Endurance piano-playing isn’t yet an Olympic sport but if BMX racing and skateboarding can make it, then perhaps it should be.
If it comes to pass, then Ferruccio Busoni’s 1904 Piano Concerto could be the test-piece. It’s not only fiendishly difficult to play, it’s also very long – just over 70 minutes, compared to, say, Beethoven’s Emperor Concerto, puny in comparison at a mere 40 minutes.
And as if sheer length isn’t enough, the composer summons a large male chorus for the closing movement. No wonder we don’t get to hear the piece very often.
It’s not a concerto that any pianist takes on lightly and Benjamin Grosvenor was certainly well prepared for last night’s Prom. This year, he has already played the concerto in Reykjavik and Berlin.
For this performance (the first at the Proms for 36 years), he was alongside the London Philharmonic Orchestra and Choir, the Rodolphus Choir and conductor Edward Gardner: a pretty weighty lineup.
The orchestral opening almost feels as if the music has already begun before we hear the first notes, Grosvenor ensuring that the piano’s entry placed his instrument within rather than above the orchestral mix.
At times, his sound rippled so gently that it required close attention to make out if he was playing. At other moments, he thundered mightily, yet he was always in control of the sonic perspectives. Meanwhile, Gardner ensured that, despite the work’s dimensions, the sense of forward momentum never flagged.
In the fourth movement Tarantella, delirium broke out alongside moments of robust humour, which Grosvenor caught without exaggeration. Could the madcap solo cadenza actually be knockabout parody? Quite possibly.
When the choirs (unseen towards the top of the hall) entered in the final movement, the piano fell briefly silent; as Grosvenor began to play again, it was if he was offering support to the voices, rather than trying to push them aside. The effect was strange but alluring.
Busoni must have known that his concerto wouldn't often be heard, but he also knew that when it was, it would have a tremendous effect. So it proved. In the circumstances, Grosvenor’s lovingly played encore seemed almost superfluous.
Before the concerto, the LPO had what was far more than a warmup session, giving a lively, occasionally raucous account of Rachmaninov’s Symphonic Dances.

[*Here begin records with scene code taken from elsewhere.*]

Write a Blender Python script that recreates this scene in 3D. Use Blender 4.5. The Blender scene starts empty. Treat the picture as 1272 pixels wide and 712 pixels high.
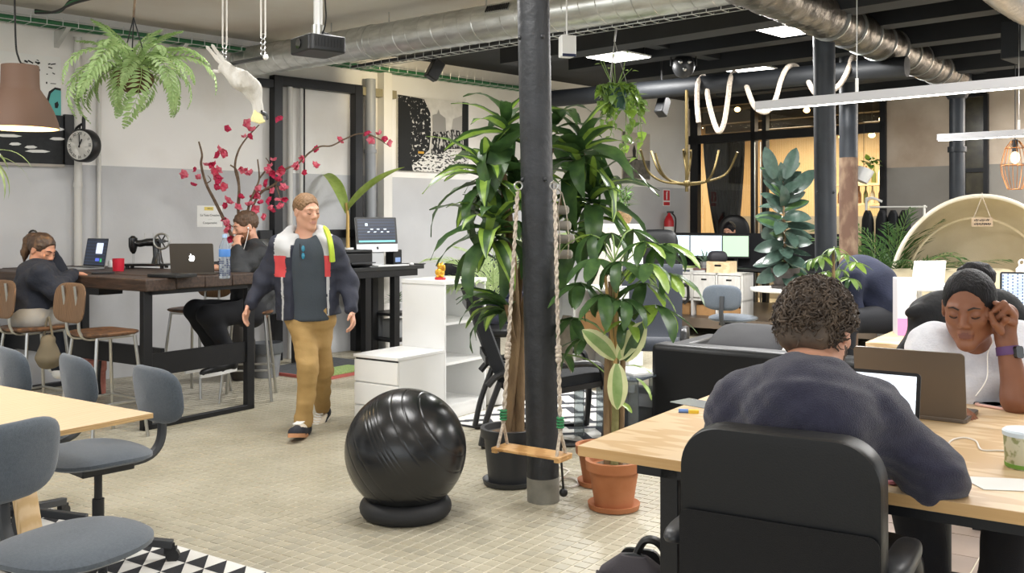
import bpy, bmesh, math, random
import numpy as np
from mathutils import Vector, Matrix, Quaternion
random.seed(7); RNG = np.random.default_rng(7)
S = bpy.context.scene
COL = S.collection
PI = math.pi; R = math.radians
V = Vector
# ---------------------------------------------------------------- camera
HC, FP, HZ = 1.45, 1206.0, 272.0            # eye height, focal length in pixels, row of the horizon
cd = bpy.data.cameras.new('camera'); cam = bpy.data.objects.new('camera', cd); COL.objects.link(cam)
cam.location = (0, 0, HC); cam.rotation_euler = (R(90), 0, 0)
cd.sensor_width = 36; cd.lens = 36*FP/1272; cd.shift_y = -84/1272; cd.clip_start = .05
S.camera = cam
# ---------------------------------------------------------------- world, lights, exposure
w = bpy.data.worlds.new('world'); S.world = w; w.use_nodes = True
w.node_tree.nodes['Background'].inputs[0].default_value = (.93, .97, 1, 1)
w.node_tree.nodes['Background'].inputs[1].default_value = 1.15
S.view_settings.view_transform = 'Standard'; S.view_settings.look = 'None'
S.view_settings.exposure = .28; S.view_settings.gamma = 1
def area(name, loc, size, power, rot=(0, 0, 0), col=(1, .99, .975)):
    l = bpy.data.lights.new(name, 'AREA'); l.shape = 'RECTANGLE'; l.size, l.size_y = size; l.energy = power; l.color = col
    o = bpy.data.objects.new(name, l); COL.objects.link(o); o.location = loc; o.rotation_euler = rot
    return o
ROT = R(-34.05)                              # furniture axes: x to the right and nearer, y to the right and farther
for (x, y, z, p) in ((-1.6, 2.2, 3.05, 22), (.9, 1.4, 3.05, 12), (-3.4, 4.6, 3.1, 50), (-.4, 4.2, 3.1, 34), (2.4, 3.6, 3.1, 30), (4.6, 5.6, 3.0, 60), (-1.2, 6.4, 3.12, 45), (6.6, 8.6, 2.9, 120), (7.2, 10.6, 2.9, 150), (-6.2, 7.0, 3.0, 60)):
    area('unseen_ceiling_light', (x, y, z), (1.2, .5), p, (0, 0, ROT))  # unseen ceiling lights; the outer ones are added to brighten back and sides
area('window_daylight', (-2.0, -3.0, 1.9), (3.2, 2.0), 20, (R(82), 0, R(-8)), (.93, .97, 1))
area('window_daylight', (2.5, -3.0, 1.9), (3.2, 2.0), 15, (R(82), 0, R(12)), (.93, .97, 1))
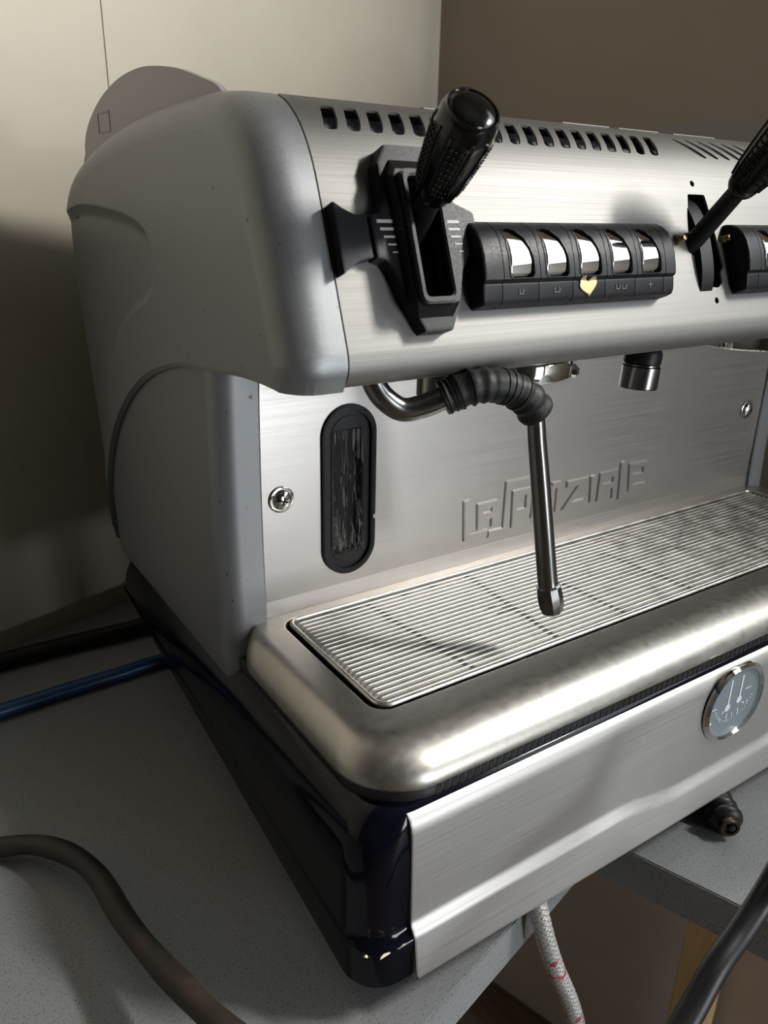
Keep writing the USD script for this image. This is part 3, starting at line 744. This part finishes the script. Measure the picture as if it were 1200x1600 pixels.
for x in xs:
    g = zg(x)
    P = [(-.185, .1532), (-.194, .1532), (-.2005, .1524), (-.2052, .1504), (-.2082, .1474), (-.2100, .1434), (-.2108, .138), (-.2130, g+.008), (-.2131, g+.003), (-.2134, g+.0005), (-.2146, g-.0020), (-.2164, g-.0046), (-.2176, g-.0062), (-.2184, g-.0088), (-.2222, .0315), (-.2222, .0288), (-.2205, .0280), (-.200, .0280)]
    G.append([(x, q[0]-.0012, q[1]) for q in P])
G = np.array(G); a, b = G.shape[:2]; Fq = [(i*b+j, i*b+j+1, (i+1)*b+j+1, (i+1)*b+j) for i in range(a-1) for j in range(b-1)]
fr = trimesh.Trimesh(*meshkit.arrays((G.reshape(-1, 3), np.array(Fq)))[:2], process=False)
if fr.face_normals[len(fr.faces)//2][1] > 0: fr.invert()
# closed ends
e0 = extr(Polygon([tuple(q[1:]) for q in G[0]]), .0012, YZX, (-.3262, 0, 0)); e1_ = extr(Polygon([tuple(q[1:]) for q in G[-1]]), .0012, YZX, (.325, 0, 0))
p_front = part(M, 'front_panel', cat_(fr, e0, e1_), 'front_steel', 40, 'brushed steel front panel of the base')
for (x, y, z, s) in ((-.347, -.2188, .0610, (.013, .0022, .0022)), (-.3345, -.2192, .0612, (.006, .0018, .0018)), (-.3590, -.2130, .0608, (.003, .004, .0018))):
    part(M, 'paint_chip', hull((RNG.normal(size=(26, 3))/2.2*np.array(s)*.5 + np.array([x, y, z]))), 'chip_cream', False, 'cream chip where the paint is worn off')
gr = [ring(rrect(-.3455, .3455, -.2010, .20, .040, 10), .1500), ring(rrect(-.3475, .3475, -.2030, .20, .042, 10), .1520), ring(rrect(-.3475, .3475, -.2030, .20, .042, 10), .1612), ring(rrect(-.343, .343, -.199, .20, .038, 10), .1622)]
gk = part(M, 'gasket', loft(gr, True, True), 'black_rubber', 35, 'ribbed black rubber strip under the drip tray')
ribs = [bx((x, -.2030, .1565), (.0044, .0007, .0070)) for x in np.arange(-.30, .30, .0062)]
part(gk, 'gasket_ribs', cat_(*ribs), 'black_rubber', False, kind='stuff')

# gauge
gc, gzc = .0015, .1175
pl = .0118
def gm(m): return apply(m, XZY, (0, -.2135, 0))
st_o = stadium(gc, gzc, .079, .071, 20); st_i = stadium(gc, gzc, .069, .061, 20)
rg = [extr(st_o.difference(st_i), .0022)] + [extr(st_o.buffer(-.0008*k).difference(st_i.buffer(.0006*k)), .0007, z0=.0022+.0007*(k-1)) for k in (1, 2, 3)]
p = part(M, 'pressure_gauge', gm(cat_(*rg)), 'chrome', 35, 'oval pressure gauge with a chrome rim')
part(p, 'dial', gm(extr(st_i.buffer(.001), .0008, z0=.0002)), 'dial_face', False, 'blue-grey dial with white markings')
mk = []
for cx in (gc-.0085, gc+.0065):
    zz = gzc + (.001 if cx < gc else .004)
    mk.append(Point(cx, zz-.004).buffer(.0034)); mk.append(sbox(cx-.0010, zz-.004, cx+.0010, gzc+.0235))
def arc(cx, cz, r, a0, a1, n, l, w):
    return [LineString([(cx+r*math.cos(a), cz+r*math.sin(a)), (cx+(r+l)*math.cos(a), cz+(r+l)*math.sin(a))]).buffer(w) for a in np.radians(np.linspace(a0, a1, n))]
mk += arc(gc, gzc+.010, .0265, 205, 335, 22, .0020, .00028)
mk += arc(gc, gzc+.004, .0150, 215, 325, 5, .0034, .00055)
mk += [sbox(gc+.0135, gzc+.0075, gc+.0215, gzc+.0082), sbox(gc-.030, gzc+.0010, gc-.024, gzc+.0018), sbox(gc-.031, gzc-.0125, gc-.028, gzc-.0105)]
part(p, 'dial_marks', gm(extr(unary_union(mk), .0002, z0=.0011)), 'print_white', False)
for txt, tx, tz in (('0', -.019, -.0135), ('2', -.009, -.0165), ('4', .006, -.0150), ('6', .0175, -.0075)):
    m = meshkit.text_mesh(txt, .0036, .0002); m.apply_translation((gc+tx, gzc+tz, .0011))
    part(p, 'dial_numeral', gm(m), 'print_white', False)
part(p, 'glass', gm(extr(st_i, .0006, z0=.0034)), 'pane', False)

# drip tray: rolled steel surround and the well
rings = []
n = 12
def tr(dx, dy, db, z, r): return ring(rrect(-.3510+dx, .3510-dx, -.2055+dy, .010-db, r, n), z)
rings.append(tr(.007, .008, 0, .1612, .042)); rings.append(tr(.0012, .0016, 0, .1617, .046)); rings.append(tr(.0002, .0003, 0, .1632, .047))
for a in np.linspace(.0, 1, 13)*math.pi/2:
    rings.append(tr(.019*(1-math.cos(a)), .036*(1-math.cos(a))**.95, .0, .1648 + .0222*math.sin(a), .047 - .024*(1-math.cos(a))))
for dx, dy, db, z, r in ((.0345, .0500, .0185, .1872, .017), (.0362, .0520, .0200, .1870, .015), (.0372, .0530, .0210, .1855, .014), (.0374, .0532, .0212, .1660, .014)):
    rings.append(tr(dx, dy, db, z, r))
p = part(M, 'drip_tray', loft(rings, False, False), 'tray_steel', 40, 'rolled steel drip tray surround')
part(p, 'well_floor', bx((0, -.082, .1660), (.62, .136, .001)), 'void', False)  # near-black sheet: the shade below the grate holes is in its colour
for x in (-.30, .30):
    for y in (-.17, .18):
        part(M, 'foot', lathe([(.018, 0), (.020, .002), (.020, .024), (.014, .1085 if y > 0 else .031)], 24, (0, 0, 1), (x, y, 0)), 'black_rubber', 35)

# ------------------------------------------------------------------ drip grate, lifted out as one piece
G = thing('drip_grate', 'steel wire drip grate lying in the tray of the coffee machine', 'grate', (0, -.082, .179))
x0, x1, y0, y1 = -.3085, .3085, -.1490, -.0135
loop = rrect(x0, x1, y0, y1, .010, 6)
lp = np.vstack([ring(loop, .1868), ring(loop[:1], .1868)])
part(G, 'frame', tube(lp, .0021, 12, False), 'grate_steel', 40)
sheetp = sbox(x0+.001, y0+.001, x1-.001, y1-.001)
NW = 23
ys = np.linspace(y0+.0050, y1-.0060, NW)
holes = []
for row, (xa, xb) in enumerate(((-.237, -.223), (-.129, -.140), (-.070, -.061), (.015, .026), (.166, .163), (.250, .245))):
    for k in range(NW-1):
        y = (ys[k]+ys[k+1])/2; t = (y1-y)/(y1-y0)
        x = xa + (xb-xa)*t + RNG.normal()*.0005
        if row == 2 and t < .45 or row == 3 and t < .25: continue
        holes.append(sbox(x-.0024, y-.0016, x+.0024, y+.0016))
for x, y in ((-.150, -.080), (-.140, -.083), (-.150, -.089), (-.141, -.092), (.140, -.118), (.147, -.1175), (-.255, -.0225), (-.247, -.0222), (-.20, -.0215), (-.17, -.0215), (-.02, -.0222), (.06, -.0222)):
    k = np.argmin(abs((ys[:-1]+ys[1:])/2 - y)); y = (ys[k]+ys[k+1])/2
    holes.append(sbox(x-.004, y-.0012, x+.004, y+.0012))
sheetp = sheetp.difference(unary_union(holes))
part(G, 'sheet', extr(sheetp, .0008, I3, (0, 0, .1836)), 'grate_steel', False)
for y in ys:
    pts = [(x0+.0030, y, .1820), (x0+.0034, y, .1844), (x0+.0046, y, .1856), (x0+.008, y, .1858), (x1-.008, y, .1858), (x1-.0046, y, .1856), (x1-.0034, y, .1844), (x1-.003, y, .1820)]
    part(G, 'wire', tube(np.array(pts), .00145, 10), 'grate_steel', 40)

# ------------------------------------------------------------------ hoses and cables
bp = crom([(-1.05, .350, .011), (-.80, .352, .011), (-.60, .355, .011), (-.486, .357, .011), (-.418, .356, .011), (-.345, .352, .012), (-.300, .351, .013), (-.25, .33, .013), (-.20, .27, .013)], 8)
solo('power_cable', tube(bp, .0100, 18), 'cable_black', 'thick black cable along the foot of the left wall, going behind the coffee machine', 'cable')
bl = crom([(-1.05, .215, .0085), (-.80, .235, .0085), (-.60, .252, .0085), (-.501, .260, .0085), (-.438, .264, .0085), (-.384, .266, .0085), (-.318, .268, .0085), (-.22, .25, .0085)], 8)
solo('blue_hose', tube(bl, .0075, 18), 'blue_hose_plastic', 'blue plastic water hose on the worktop in the shade left of the machine', 'hose')
fh = crom([(-.85, .115, .0105), (-.70, .098, .0105), (-.60, .085, .0112), (-.531, .0585, .013), (-.506, .040, .017), (-.487, .008, .023), (-.477, -.029, .029), (-.4725, -.076, .032), (-.4655, -.119, .035), (-.4565, -.160, .040), (-.4480, -.196, .046), (-.434, -.250, .060), (-.42, -.31, .085)], 8)
fr_ = .0080 + .0004*np.sin(np.linspace(0, 37, len(fh))) + .0006*np.clip(np.linspace(-1, 1, len(fh)), 0, 1)
solo('rubber_hose', tube(fh, fr_, 26), 'dirty_rubber', 'grimy brown-black rubber hose curving over the worktop at the lower left', 'hose')
rc = crom([(.58, -1.05, .0125), (.50, -.80, .0130), (.40, -.58, .044), (.28, -.44, .115), (.17, -.375, .190), (.060, -.345, .215), (-.02, -.335, .19), (-.105, -.332, .128), (-.118, -.332, .108), (-.134, -.332, .086), (-.156, -.334, .074), (-.183, -.337, .065), (-.207, -.341, .051), (-.240, -.347, .035), (-.29, -.36, .005), (-.34, -.38, -.06)], 8)
solo('power_cable', tube(rc, .0078, 22), 'cable_black', 'thick black cable sweeping down past the worktop edge at the lower right', 'cable')
# ribbed hose end
a0, a1 = np.array([.030, -.176, .0145]), np.array([-.0160, -.2440, .0145])
d = a1-a0; L = np.linalg.norm(d); pr = []
nr = 7
for k in range(nr):
    t0 = k/nr*L*.93; w_ = L*.93/nr
    for q, r in ((0, .0098), (.12, .0124), (.3, .0142), (.5, .0149), (.7, .0142), (.88, .0124)): pr.append((r, t0+q*w_))
pr.append((.0098, L*.93)); pr.append((.0085, L*.935))
R_ = thing('ribbed_hose', 'short ribbed black hose end poking out from under the front of the machine', 'hose', (*a0[:2], 0))
part(R_, 'corrugated_sleeve', lathe(pr, 28, d, a0), 'cable_black', 40)
part(R_, 'copper_end', lathe([(.0086, L*.90), (.0086, L*.985), (.0080, L), (.0058, L), (.0052, L*.95), (0, L*.95)], 24, d, a0), 'copper', 30, 'cut end with copper inside')
part(R_, 'inner_wire', lathe([(.0030, L*.94), (.0030, L*1.02), (0, L*1.03)], 12, d, a0 + np.array([.001, 0, .001])), 'cable_black', 30)
# braided hose
hp = crom([(-.2112, -.2112, .0292), (-.1985, -.2150, -.018), (-.1830, -.2170, -.0620), (-.1610, -.2200, -.115), (-.1420, -.2230, -.175), (-.128, -.226, -.24), (-.112, -.230, -.36), (-.10, -.235, -.55), (-.09, -.26, -.868)], 24)
H = thing('braided_hose', 'steel-braided water hose with red flecks hanging down in front of the worktop edge', 'hose', (*hp[-1][:2], FLOOR))
part(H, 'core', tube(hp, .0066, 20), 'cable_black', 40)
seglen = np.r_[0, np.cumsum(np.linalg.norm(np.diff(hp, axis=0), axis=1))]
S_ = np.arange(0, .50, .0011)
HP = np.stack([np.interp(S_, seglen, hp[:, k]) for k in range(3)], 1)
T_, N_, B_ = frames(HP)
def strand(phase, direction, i0, i1, wdt, lift=0.):
    V, Fq = [], []
    idx = np.arange(i0, i1)
    for m_, i in enumerate(idx):
        th = phase + direction*S_[i]*130
        over = .5 + .5*math.sin(16*(S_[i]*130*2)/2 + (0 if direction > 0 else math.pi) + phase*8*direction)
        r = .0069 + .0007*over + lift
        for da in (-wdt, 0, wdt):
            q = HP[i] + (r - (.0003 if da else 0))*(math.cos(th+da)*N_[i] + math.sin(th+da)*B_[i]); V.append(q)
        if m_:
            b = m_*3
            for k in range(2): Fq.append((b-3+k, b-3+k+1, b+k+1, b+k))
    return (np.array(V), np.array(Fq))
NS = 16
br = [strand(2*np.pi*k/NS, dr, 0, len(S_), .155) for k in range(NS) for dr in (1, -1)]
part(H, 'braid', cat_(*br), 'braid_steel', True, 'woven steel braid', 'stuff')
for s0 in (.078, .098, .165, .185, .25, .27):
    i = int(s0/.0011)
    for ph in (0, 2.1, 4.2):
        part(H, 'red_fleck', cat_(*[strand(2*np.pi*round((ph + s0*31)/(2*np.pi)*NS)/NS + q*2*np.pi/NS, dr, i, i+6, .17, .0002) for q, dr in ((0, 1), (1, 1), (0, -1))]), 'braid_red', True)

In a performance notable for its attention to detail, the work of the seven percussionists stood out, as did the opening movement’s saxophone solo, so supply played by Martin Robertson that it seemed the embodiment of jazz cool avant la lettre (the Dances date from 1940).
A reviewer shouldn't try to second-guess a composer, but I for one wouldn't have minded hearing more of Robertson’s sax.